香港では地続きとなった公園はなく、マンションの5階ほどのところに、アスファルトの巨大な公園やプールが設置されていて、必ず警備員さんがいる環境の中で子供たちは遊んでいました。この空間には子供ながらに違和感を覚えていましたが、隣のマンションの友だちの自宅にも気軽に道路を渡って行けないという状況にも違和感がありました。
街へ行くのにも、学校や幼稚園に行くのにも、常に運転手さんがマンションの下まで迎えにきてくれ、出かけていた私たち家族。乗っていた車やバスからは、船の上で生活している子供たちの姿が見えていました。
香港の船上生活はメディアなどでご覧になった方も多いかもしれませんが、実情はすさまじいものでした。子供の目から見ても、明らかに自分たちの生活との違いに愕然としました。

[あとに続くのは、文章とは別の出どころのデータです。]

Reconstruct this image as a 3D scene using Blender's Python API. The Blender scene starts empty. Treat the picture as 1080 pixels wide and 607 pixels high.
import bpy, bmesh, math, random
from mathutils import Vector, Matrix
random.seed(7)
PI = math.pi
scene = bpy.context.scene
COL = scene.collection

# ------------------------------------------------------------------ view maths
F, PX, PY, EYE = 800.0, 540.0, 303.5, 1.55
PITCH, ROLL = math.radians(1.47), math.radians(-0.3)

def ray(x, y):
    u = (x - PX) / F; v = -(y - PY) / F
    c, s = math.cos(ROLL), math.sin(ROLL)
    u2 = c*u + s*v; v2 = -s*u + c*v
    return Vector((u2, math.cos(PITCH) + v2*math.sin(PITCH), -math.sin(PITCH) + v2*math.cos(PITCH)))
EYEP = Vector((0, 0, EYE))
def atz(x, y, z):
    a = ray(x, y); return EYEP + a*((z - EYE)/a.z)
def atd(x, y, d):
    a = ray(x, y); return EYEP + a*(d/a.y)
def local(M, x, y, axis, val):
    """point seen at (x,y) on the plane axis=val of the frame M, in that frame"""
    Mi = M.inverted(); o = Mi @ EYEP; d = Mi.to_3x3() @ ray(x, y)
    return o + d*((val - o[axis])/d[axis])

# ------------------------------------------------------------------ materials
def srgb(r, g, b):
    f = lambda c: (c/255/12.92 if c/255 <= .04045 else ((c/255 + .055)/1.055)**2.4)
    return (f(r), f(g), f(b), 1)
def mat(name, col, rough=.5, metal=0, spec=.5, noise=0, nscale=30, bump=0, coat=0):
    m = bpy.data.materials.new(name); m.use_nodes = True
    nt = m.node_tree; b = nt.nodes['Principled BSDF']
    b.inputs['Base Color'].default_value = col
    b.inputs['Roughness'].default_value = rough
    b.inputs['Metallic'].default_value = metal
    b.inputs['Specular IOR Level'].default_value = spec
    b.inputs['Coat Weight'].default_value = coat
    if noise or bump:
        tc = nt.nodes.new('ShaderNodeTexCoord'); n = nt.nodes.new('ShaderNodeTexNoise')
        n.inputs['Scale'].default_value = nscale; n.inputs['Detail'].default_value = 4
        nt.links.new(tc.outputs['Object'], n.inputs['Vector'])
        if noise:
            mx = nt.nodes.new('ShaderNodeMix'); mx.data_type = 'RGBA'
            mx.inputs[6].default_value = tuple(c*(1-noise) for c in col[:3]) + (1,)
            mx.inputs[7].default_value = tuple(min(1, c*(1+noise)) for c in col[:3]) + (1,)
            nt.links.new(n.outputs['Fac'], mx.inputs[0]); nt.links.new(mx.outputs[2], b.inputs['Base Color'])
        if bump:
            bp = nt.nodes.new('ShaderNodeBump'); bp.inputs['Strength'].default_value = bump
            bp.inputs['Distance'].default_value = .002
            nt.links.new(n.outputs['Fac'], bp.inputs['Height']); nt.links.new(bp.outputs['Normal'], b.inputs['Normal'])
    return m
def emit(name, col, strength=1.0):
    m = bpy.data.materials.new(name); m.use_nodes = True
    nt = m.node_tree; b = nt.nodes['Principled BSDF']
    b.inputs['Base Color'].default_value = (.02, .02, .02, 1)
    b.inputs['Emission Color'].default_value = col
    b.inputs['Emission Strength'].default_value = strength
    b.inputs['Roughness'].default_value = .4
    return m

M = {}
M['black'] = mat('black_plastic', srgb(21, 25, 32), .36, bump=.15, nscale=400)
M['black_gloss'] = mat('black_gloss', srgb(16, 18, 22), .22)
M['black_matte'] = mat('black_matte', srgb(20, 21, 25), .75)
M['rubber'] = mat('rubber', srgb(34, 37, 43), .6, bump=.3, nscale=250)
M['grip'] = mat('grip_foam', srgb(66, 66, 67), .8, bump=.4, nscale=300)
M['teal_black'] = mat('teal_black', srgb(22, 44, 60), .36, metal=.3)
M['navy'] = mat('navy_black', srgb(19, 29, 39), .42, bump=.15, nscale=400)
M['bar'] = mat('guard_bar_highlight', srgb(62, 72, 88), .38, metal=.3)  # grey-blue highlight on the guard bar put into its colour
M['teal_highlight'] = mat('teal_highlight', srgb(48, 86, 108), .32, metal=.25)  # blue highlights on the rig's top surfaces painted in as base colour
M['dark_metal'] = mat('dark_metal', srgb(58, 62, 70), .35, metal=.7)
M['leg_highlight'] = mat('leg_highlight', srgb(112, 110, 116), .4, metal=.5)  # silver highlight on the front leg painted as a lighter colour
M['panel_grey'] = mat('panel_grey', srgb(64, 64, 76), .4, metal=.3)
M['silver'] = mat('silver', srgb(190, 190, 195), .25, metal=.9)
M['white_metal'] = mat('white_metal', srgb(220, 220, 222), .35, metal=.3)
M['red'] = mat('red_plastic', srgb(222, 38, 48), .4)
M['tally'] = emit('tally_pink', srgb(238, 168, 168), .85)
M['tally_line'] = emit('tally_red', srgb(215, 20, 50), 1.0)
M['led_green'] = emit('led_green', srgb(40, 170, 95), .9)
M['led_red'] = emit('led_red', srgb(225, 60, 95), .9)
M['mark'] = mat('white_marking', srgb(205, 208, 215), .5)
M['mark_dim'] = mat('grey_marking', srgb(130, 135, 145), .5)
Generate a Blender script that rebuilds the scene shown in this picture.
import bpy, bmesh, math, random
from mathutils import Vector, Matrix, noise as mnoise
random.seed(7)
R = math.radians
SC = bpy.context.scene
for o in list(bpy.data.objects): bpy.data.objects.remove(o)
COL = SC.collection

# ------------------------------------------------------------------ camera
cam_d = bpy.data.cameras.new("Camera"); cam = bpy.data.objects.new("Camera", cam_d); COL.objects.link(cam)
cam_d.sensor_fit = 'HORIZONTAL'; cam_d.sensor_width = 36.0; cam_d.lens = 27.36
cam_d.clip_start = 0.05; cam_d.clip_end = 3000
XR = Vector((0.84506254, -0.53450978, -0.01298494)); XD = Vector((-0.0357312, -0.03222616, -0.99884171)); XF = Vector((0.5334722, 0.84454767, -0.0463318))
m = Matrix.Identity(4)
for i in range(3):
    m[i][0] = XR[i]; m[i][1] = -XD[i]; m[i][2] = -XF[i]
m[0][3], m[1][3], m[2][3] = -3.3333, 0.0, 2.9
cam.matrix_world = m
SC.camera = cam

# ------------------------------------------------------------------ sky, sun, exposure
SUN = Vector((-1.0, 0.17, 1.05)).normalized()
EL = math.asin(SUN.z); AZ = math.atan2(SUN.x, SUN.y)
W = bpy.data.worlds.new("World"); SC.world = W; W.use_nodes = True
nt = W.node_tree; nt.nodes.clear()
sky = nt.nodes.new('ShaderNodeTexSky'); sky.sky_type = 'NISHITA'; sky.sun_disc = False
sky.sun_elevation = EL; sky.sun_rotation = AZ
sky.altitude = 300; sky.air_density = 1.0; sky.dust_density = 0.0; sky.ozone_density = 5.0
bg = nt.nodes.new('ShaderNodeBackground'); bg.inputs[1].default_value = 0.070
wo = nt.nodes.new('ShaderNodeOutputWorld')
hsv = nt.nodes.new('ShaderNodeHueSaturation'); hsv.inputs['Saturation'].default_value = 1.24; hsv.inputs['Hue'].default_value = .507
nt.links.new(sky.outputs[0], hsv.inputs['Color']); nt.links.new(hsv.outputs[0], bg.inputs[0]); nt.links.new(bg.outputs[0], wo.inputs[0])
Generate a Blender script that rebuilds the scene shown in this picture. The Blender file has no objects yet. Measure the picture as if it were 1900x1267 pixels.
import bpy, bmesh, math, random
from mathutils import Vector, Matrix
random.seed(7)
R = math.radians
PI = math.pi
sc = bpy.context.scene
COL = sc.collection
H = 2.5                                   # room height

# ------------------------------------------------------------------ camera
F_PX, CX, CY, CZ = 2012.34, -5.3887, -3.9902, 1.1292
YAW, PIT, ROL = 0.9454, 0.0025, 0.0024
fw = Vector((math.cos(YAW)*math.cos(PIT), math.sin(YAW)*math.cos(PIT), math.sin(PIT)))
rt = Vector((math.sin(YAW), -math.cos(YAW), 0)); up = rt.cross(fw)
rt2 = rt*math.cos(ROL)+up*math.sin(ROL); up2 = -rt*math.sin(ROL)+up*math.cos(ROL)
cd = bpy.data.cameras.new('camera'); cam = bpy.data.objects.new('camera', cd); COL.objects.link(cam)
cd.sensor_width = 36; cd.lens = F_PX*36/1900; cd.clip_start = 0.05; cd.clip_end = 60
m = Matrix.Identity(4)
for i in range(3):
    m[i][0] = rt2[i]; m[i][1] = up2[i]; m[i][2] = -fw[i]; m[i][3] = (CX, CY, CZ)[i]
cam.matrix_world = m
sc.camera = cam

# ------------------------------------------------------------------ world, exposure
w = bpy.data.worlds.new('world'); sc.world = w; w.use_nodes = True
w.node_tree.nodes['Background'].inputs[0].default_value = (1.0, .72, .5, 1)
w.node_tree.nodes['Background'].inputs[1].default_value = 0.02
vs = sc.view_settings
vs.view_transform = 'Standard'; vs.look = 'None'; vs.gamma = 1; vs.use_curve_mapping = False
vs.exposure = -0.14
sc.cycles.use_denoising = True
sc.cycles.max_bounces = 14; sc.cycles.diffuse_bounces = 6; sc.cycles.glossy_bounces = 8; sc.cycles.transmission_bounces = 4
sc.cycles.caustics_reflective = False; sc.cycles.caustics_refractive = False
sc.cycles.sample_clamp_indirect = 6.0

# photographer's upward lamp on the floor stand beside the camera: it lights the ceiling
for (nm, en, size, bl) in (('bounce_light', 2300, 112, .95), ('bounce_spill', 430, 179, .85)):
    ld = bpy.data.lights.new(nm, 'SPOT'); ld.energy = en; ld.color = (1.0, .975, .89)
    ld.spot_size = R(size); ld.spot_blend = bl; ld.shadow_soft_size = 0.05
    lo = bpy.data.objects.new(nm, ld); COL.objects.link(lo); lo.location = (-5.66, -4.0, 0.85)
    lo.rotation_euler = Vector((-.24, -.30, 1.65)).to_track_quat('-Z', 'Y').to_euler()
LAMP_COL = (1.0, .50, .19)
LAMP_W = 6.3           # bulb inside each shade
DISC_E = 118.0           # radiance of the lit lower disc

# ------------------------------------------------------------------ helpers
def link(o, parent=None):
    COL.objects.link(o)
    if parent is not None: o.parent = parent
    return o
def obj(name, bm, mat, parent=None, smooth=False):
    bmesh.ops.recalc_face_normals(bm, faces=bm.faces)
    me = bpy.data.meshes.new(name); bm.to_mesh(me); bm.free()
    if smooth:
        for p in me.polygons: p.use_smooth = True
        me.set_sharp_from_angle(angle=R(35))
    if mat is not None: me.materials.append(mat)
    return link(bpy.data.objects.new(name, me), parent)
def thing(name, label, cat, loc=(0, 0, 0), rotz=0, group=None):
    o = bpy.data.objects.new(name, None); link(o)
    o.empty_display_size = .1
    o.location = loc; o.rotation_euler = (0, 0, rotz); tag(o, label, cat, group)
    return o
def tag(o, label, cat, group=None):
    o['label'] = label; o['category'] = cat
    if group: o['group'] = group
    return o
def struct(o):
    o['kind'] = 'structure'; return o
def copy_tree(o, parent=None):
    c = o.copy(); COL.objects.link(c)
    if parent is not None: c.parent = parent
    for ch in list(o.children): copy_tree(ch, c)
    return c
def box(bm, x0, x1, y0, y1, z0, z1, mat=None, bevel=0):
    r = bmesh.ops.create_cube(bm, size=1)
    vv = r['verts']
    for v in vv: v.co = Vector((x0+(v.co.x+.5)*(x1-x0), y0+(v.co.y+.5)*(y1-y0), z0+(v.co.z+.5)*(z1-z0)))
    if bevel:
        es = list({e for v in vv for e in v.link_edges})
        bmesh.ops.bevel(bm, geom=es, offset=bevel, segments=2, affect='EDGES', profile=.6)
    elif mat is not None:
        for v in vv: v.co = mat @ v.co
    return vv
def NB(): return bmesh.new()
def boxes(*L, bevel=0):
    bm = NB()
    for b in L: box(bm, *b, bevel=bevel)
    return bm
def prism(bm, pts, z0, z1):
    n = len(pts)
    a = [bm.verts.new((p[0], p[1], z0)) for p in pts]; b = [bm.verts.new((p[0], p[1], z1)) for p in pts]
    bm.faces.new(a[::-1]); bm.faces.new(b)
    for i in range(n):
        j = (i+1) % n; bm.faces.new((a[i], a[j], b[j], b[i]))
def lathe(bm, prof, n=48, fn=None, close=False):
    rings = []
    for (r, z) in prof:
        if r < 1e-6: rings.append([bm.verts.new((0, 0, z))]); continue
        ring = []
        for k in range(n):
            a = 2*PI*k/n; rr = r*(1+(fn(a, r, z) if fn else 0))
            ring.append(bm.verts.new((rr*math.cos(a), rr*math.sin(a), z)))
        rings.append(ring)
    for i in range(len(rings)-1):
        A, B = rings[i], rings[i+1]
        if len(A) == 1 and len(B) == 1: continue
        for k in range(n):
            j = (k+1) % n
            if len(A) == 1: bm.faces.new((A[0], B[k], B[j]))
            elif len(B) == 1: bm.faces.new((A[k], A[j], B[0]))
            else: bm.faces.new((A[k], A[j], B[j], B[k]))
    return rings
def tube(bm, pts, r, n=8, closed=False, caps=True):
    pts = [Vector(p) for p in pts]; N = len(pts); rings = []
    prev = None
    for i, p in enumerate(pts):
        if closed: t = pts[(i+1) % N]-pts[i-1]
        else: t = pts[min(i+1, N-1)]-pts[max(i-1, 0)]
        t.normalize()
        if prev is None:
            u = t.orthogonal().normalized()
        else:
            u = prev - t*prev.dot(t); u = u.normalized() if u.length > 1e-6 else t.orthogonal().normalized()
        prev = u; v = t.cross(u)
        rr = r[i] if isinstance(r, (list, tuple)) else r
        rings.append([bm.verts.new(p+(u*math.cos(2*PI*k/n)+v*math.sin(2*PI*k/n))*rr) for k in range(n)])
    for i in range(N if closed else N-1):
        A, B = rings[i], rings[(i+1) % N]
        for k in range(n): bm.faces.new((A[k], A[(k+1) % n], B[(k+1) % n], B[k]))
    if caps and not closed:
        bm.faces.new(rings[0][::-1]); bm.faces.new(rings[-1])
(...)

「あの子たちは学校に通っているのだろうか?」、「あの子たちは船の上でどんな気持ちで暮らしているのだろうか?」。
想像しても想像しきれない気持ちを、窓越しに見た子供たちに問いかけてみました。40年以上が経った今でも、思い出される瞬間があります。
40年前に見た子供たちは、今どうなっているのでしょうか?私は現在主婦となり、母となり、大人ピアノを楽しめる大人に育ちました。同じ地球上に生まれても、生まれる場所が違うだけで、こんなにも違う環境になってしまうという現状。40年経った今でも「恵まれないアジアの子供たち」の課題は残されてます。
私の子供たちが今まで学校で勉強してこられたのは、ありがたいことに日本の落ちついた環境があったからです。一方、アジアにはまだまだ教育を受ける機会すら与えられていない子供がたくさんいます。
未来を担う子供達が、教育を受けることすらできないのは悲しいことです。教育を受けられることを当たり前に感じている日本の子供たちにも、アジアには教育すら受けられない子供たちがたくさんいることを知ってもらいたいと思います。
当たり前のように学校に通い、過ごせている日常の幸せを感じてくださいね。